On the Shortness of Life

A collection of three of Seneca’s essays: On the Shortness of Life, Consolation to Helvia, On Tranquility of the Mind, all of which deal with ways of thinking and living life. Consolation is written to his mother, to assuage her grief at his death, and contains thoughts which may help those who are grieving. Tranquility is written to his friend Serenus, and reinforces the Stoic philosophy that happiness comes from within ourselves, do not reach for external trappings, guard your time for valiant pursuits, do good work and sprinkle in a bit of relaxation. The title essay, Shortness of Life, continues these themes with many quotable bits.

You hear many people saying: ‘When I am fifty I shall retire into leisure’… And what guarantee do you have of a longer life?
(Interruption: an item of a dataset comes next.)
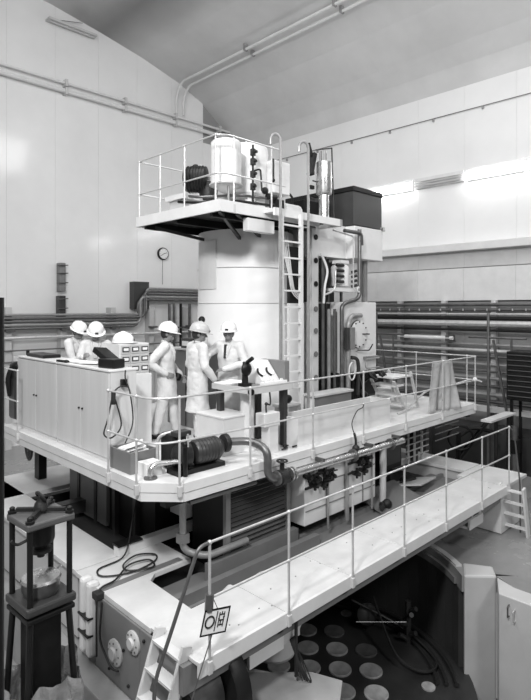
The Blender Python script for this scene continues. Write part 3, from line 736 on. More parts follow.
B().tube([(5.95,6.4,3.6),(5.95,6.4,3.75)], [.12,.09], 12).build('dial', WHITE, t)
t = thing('pipe_cluster', 'tangle of black valves and pipes between tank and cabinet on the upper platform', 'valves', (5.95,6.3,3.6))
random.seed(5)
for z in (3.95,4.15,4.35,4.5):
    B().tube([(5.93,6.3,z-.05),(5.93,6.3,z+.05)], .045, 8).tube([(5.93,6.3,z),(5.85+.1*random.random(),6.22,z)], .025, 6).build('valve', SOOT, t)
B().tube([(5.93,6.3,3.7),(5.93,6.3,4.62)], .018, 6).tube(rounded([(5.93,6.3,4.2),(6.05,6.25,4.25),(6.08,6.25,3.9)],.05), .015, 6).build('riser', BLACK, t)
B().tube(rounded([(5.2,7.3,3.75),(5.2,6.9,3.68),(5.6,6.3,3.68),(6.4,6.25,3.7),(6.5,6.4,3.8)],.1), .022, 8).build('hose', BLACK, t)
B().tube(rounded([(5.25,7.2,3.85),(5.3,6.9,3.78),(5.7,6.4,3.8),(6.3,6.32,3.82)],.1), .022, 8).build('hose', DSTEEL, t)
B().tube([(6.25,6.3,3.85),(6.45,6.3,3.85)], .05, 8).ball((6.2,6.3,3.93),.06,8).build('valve', SOOT, t)
B().box(6.4,6.6,6.25,6.4,3.6,3.82).build('terminal_box', BLACK, t)
t = thing('hoist_motor', 'black bulky motor on the left of the upper platform', 'motor', (5.4,7.3,3.57))
B().lathe((5.42,7.40,4.16), [(.02,0),(.19,0),(.21,.04),(.21,.36),(.12,.38),(.02,.38)], 20, (.6,-.8,0)).build('casing', BLACK, t)
for k in range(6): B().lathe((5.45+.03*k,7.36-.04*k,4.16), [(.20,0),(.225,.005),(.225,.015),(.20,.02)], 20, (.6,-.8,0)).build('cooling_fin', SOOT, t)
B().lathe((5.68,7.12,4.0), [(.02,-.2),(.14,-.2),(.16,0),(.10,.12),(.02,.14)], 16).build('gearbox', SOOT, t)
B().box(5.15,5.7,7.1,7.6,3.78,3.86).build('bed_plate', WHITE, t)
B().box(5.2,5.65,7.15,7.55,3.57,3.78).build('bed', GREYW, t)
B().ball((5.55,7.3,4.36),.07,10).build('cap', BLACK, t)
t = thing('small_pump', 'dark ribbed pump with hoses by the hooked ladder pole on the upper platform', 'pump', (7.1,6.9,3.57))
B().lathe((7.15,7.05,3.85), [(.02,0),(.14,0),(.14,.45),(.1,.5),(.02,.5)], 18).build('casing', DGREY, t)
for z in (3.92,4.02,4.12,4.22): B().lathe((7.15,7.05,z), [(.14,0),(.16,.005),(.16,.025),(.14,.03)], 18).build('cooling_fin', BLACK, t)
B().box(7.05,7.25,6.95,7.15,3.57,3.85).build('pedestal', BLACK, t)
B().tube(smooth_pts([(7.3,6.98,4.25),(7.5,6.9,4.1),(7.5,6.9,3.85),(7.3,6.75,3.68),(6.95,6.6,3.66)]), .022, 6).build('hose', RUBB, t)
B().box(6.85,6.98,6.9,7.1,3.7,4.3).build('shield', GREYW, t)
t = thing('white_canister', 'bright white canister lying beside the pump on the upper platform', 'canister', (7.0,6.5,3.57))
B().tube([(6.85,6.55,3.72),(7.25,6.55,3.72)], .14, 16).build('shell', WHITE, t)
t = thing('cylinder_actuator', 'bright steel stepped cylinder standing on the small front platform', 'actuator', (7.35,5.95,3.55))
B().lathe((7.32,5.98,3.55), [(.09,0),(.09,.42),(.13,.43),(.14,.46),(.14,.98),(.12,1.0),(.02,1.0)], 24).build('barrel', STEEL, t)
for k, (a, h) in enumerate(((.3,.16),(1.5,.2),(2.8,.15),(4.0,.18))): B().tube([(7.32+.07*math.cos(a),5.98+.07*math.sin(a),4.55),(7.32+.07*math.cos(a),5.98+.07*math.sin(a),4.55+h)], .022, 8).build('connector', GTUBE, t)
B().tube([(7.12,6.0,4.72),(7.5,5.95,4.82)], .012, 5).tube([(7.5,5.95,4.82),(7.52,5.92,3.6)], .014, 5).tube([(7.1,6.05,4.2),(7.52,5.95,4.15)], .012, 5).build('cable', RUBB, t)
B().obox((7.14,6.1,4.5),(.07,.1,.4),(0,.25,0)).obox((7.10,6.12,4.75),(.05,.06,.22),(0,-.4,0)).build('bracket', SOOT, t)
for z in (3.9,4.1,4.35): B().obox((7.13,6.1,z),(.1,.05,.06)).build('clip', BLACK, t)

# ================================================================== RIGHT HAND MACHINE BLOCK
t = thing('black_housing', 'black box housing with lid on top of the white machine block', 'housing', (8.8,7,3.6))
B().box(8.4,9.35,6.14,7.9,3.6,4.24).build('body', DGREY, t, bevel=.01)
B().box(8.385,9.365,6.125,7.915,4.24,4.34).build('lid', BLACK, t, bevel=.015)
B().box(9.3,9.38,6.08,6.14,3.56,3.64).build('lug', STEEL, t)
B().box(7.62,8.38,6.7,7.8,3.6,4.05).build('rear_box', BLACK, t, bevel=.01)
mc = thing('machine_block', 'white boxed machine column right of the vessel with flange, pipes and round cover', 'machine', (8.4,6.8,0))
B().box(7.5,9.33,6.32,7.9,2.96,3.58).build('upper_box', WHITE, mc, bevel=.01)
B().box(8.4,9.35,6.12,6.33,2.96,3.58).build('upper_front', WHITE, mc, bevel=.01)
B().box(8.05,9.15,6.14,7.6,.8,2.13).build('lower_box', WHITE, mc, bevel=.012)
B().box(7.55,8.05,6.45,7.6,.0,2.13).build('side_box', GREYW, mc, bevel=.01)
B().box(8.1,9.1,6.5,7.6,.0,.8).build('plinth', BLACK, mc)
B().box(7.6,8.9,7.0,7.7,2.13,2.96).build('recess_shade', BLACK, mc)  # black block gives the open recess its shade
B().tube([(9.05,6.35,2.1),(9.05,6.35,2.98)], .06, 10).build('post', GTUBE, mc)
fl = B().box(7.38,7.56,6.30,6.42,0,3.45).build('flange_strip', WHITE, mc, bevel=.008)
for k in range(8):
    z = .35+.42*k
    if 1.8 < z < 2.2: z = 2.0
    B().lathe((7.47,6.30,z), [(.035,0),(.05,.006),(.05,.02),(.03,.022)], 16, (0,-1,0)).build('hole_rim', BLACK if z > 2.2 else MID, fl)
# inner light panel behind ladder
B().box(6.98,7.37,6.48,6.54,0,2.1).build('back_panel', WHITE, mc)
for x, r, m_, y in ((7.62,.03,DSTEEL,6.25),(7.72,.022,BLACK,6.28),(7.80,.035,GTUBE,6.26),(7.92,.028,DSTEEL,6.22)):
    B().tube([(x,y,.05),(x,y,2.95 if x < 7.75 else 2.0)], r, 8).build('riser_pipe', m_, mc)
B().tube(rounded([(8.42,6.02,3.5),(8.42,6.02,2.2),(8.1,6.1,2.12),(7.98,6.1,2.05),(7.98,6.1,.1)],.12), .038, 10).build('bent_pipe', DSTEEL, mc)
B().tube(rounded([(7.9,5.98,3.42),(8.42,5.98,3.42),(8.46,6.0,3.2)],.08), .035, 10).build('bent_pipe', DSTEEL, mc)
B().tube(rounded([(7.6,6.0,3.4),(8.2,6.0,3.34),(8.2,6.0,2.3)],.05), .014, 6).build('bent_pipe', TUBE, mc)
B().tube(rounded([(8.55,6.08,1.88),(8.25,6.08,1.88),(8.12,6.06,1.75),(8.12,6.06,.3)],.14), .045, 10).build('bent_pipe', GTUBE, mc)
B().box(8.02,8.1,6.0,6.08,1.25,1.66).build('gauge_box', DGREY, mc, bevel=.008)
B().box(8.14,8.26,6.0,6.08,1.25,1.66).build('gauge_box', MID, mc, bevel=.008)
cv = B().lathe((8.52,6.14,1.52), [(.25,0),(.26,.01),(.26,.04),(.24,.045),(.02,.045)], 32, (0,-1,0)).build('round_cover', WHITE, mc)
B().ring((8.52,6.125,1.52),(0,1,0),.262,.010,32,6).build('gasket', BLACK, cv)
for k in range(12):
    a = k*PI/6; B().lathe((8.52+.235*math.cos(a),6.095,1.52+.235*math.sin(a)), [(.014,0),(.012,.015)], 8, (0,-1,0)).build('bolt', BLACK, cv)
B().tube([(8.62,6.1,1.52),(8.72,6.0,1.52)], .014, 6).build('lever', BLACK, mc)
B().tube(rounded([(8.45,6.08,1.22),(8.8,6.06,1.2),(8.85,6.02,1.32)],.04), .012, 6).build('lever', BLACK, mc)
B().box(8.7,9.15,6.08,6.14,1.02,1.08).build('pipe_shelf', MID, mc)
B().tube(rounded([(9.12,6.05,.86),(8.65,6.05,.86),(8.65,6.05,1.04),(9.12,6.05,1.04)],.08), .012, 6).build('loop_pipe', GTUBE, mc)
B().ring((8.16,6.0,.85),(.2,-1,0), .16,.014,24,6,sx=.8).build('loop_hose', WHITE, mc)
B().tube(smooth_pts([(8.2,6.05,1.1),(8.32,6.0,1.05),(8.36,6.0,.8),(8.34,6.0,.4)]), .035, 8).build('black_hose', RUBB, mc)
for x in (8.3,8.42,8.6): B().tube([(x,6.1,.02),(x,6.1,.75)], .03, 8).build('stub_pipe', BLACK, mc)
for x,z in ((8.75,.86),(9.1,.84),(8.5,.5),(8.7,.35)): 
    B().ring((x,5.95,z-.12),(.2,-.7,.6),.11,.022,18,6).tube([(x,5.95,z-.12),(x,6.2,z-.3)],.025,6).ball((x,5.97,z-.12),.07,8).build('handwheel', BLACK, mc)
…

Who will allow your course to proceed as you arrange it? Aren’t you ashamed to keep for yourself just the remnants of your life, and to devote to wisdom only that time which cannot be spent on any business? How late it is to begin really to live just when life must end!

Learning how to live takes a whole life, and… it takes a whole life to learn how to die… Believe me, it is the sign of a great man, and one who is above human error, not to allow his time to be frittered away: he has the longest possible life simply because whatever time was available he devoted entirely to himself. None of it lay fallow and neglected, none of it under another’s control.

You must not think a man has lived long because he has white hair and wrinkles: he has not lived long, just existed long. For suppose you should think that a man had had a long voyage who had been caught in a raging storm as he left harbour, and carried hither and thither and driven round and round in a circle by the rage of opposing winds? He did not have a long voyage, just a long tossing about.

Putting things off is the biggest waste of life: it snatches away each day as it comes, and denies us the present by promising the future. The greatest obstacle to living is expectancy, which hangs upon tomorrow and loses today.

Now while the blood is hot you should make your way with vigour to better things. In this kind of life you will find much that is worth your study: the love and practice of the virtues, forgetfulness of the passions, the knowledge of how to live and die, and a life of deep tranquility. Indeed the state of all who are preoccupied is wretched, but the most wretched are those who are toiling not even at their own preoccupations, but must regulate their sleep by another’s, and their walk by another’s pace, and obey orders in those freest of things, loving and hating. If such people want to know how short their lives are, let them reflect how small a portion is their own.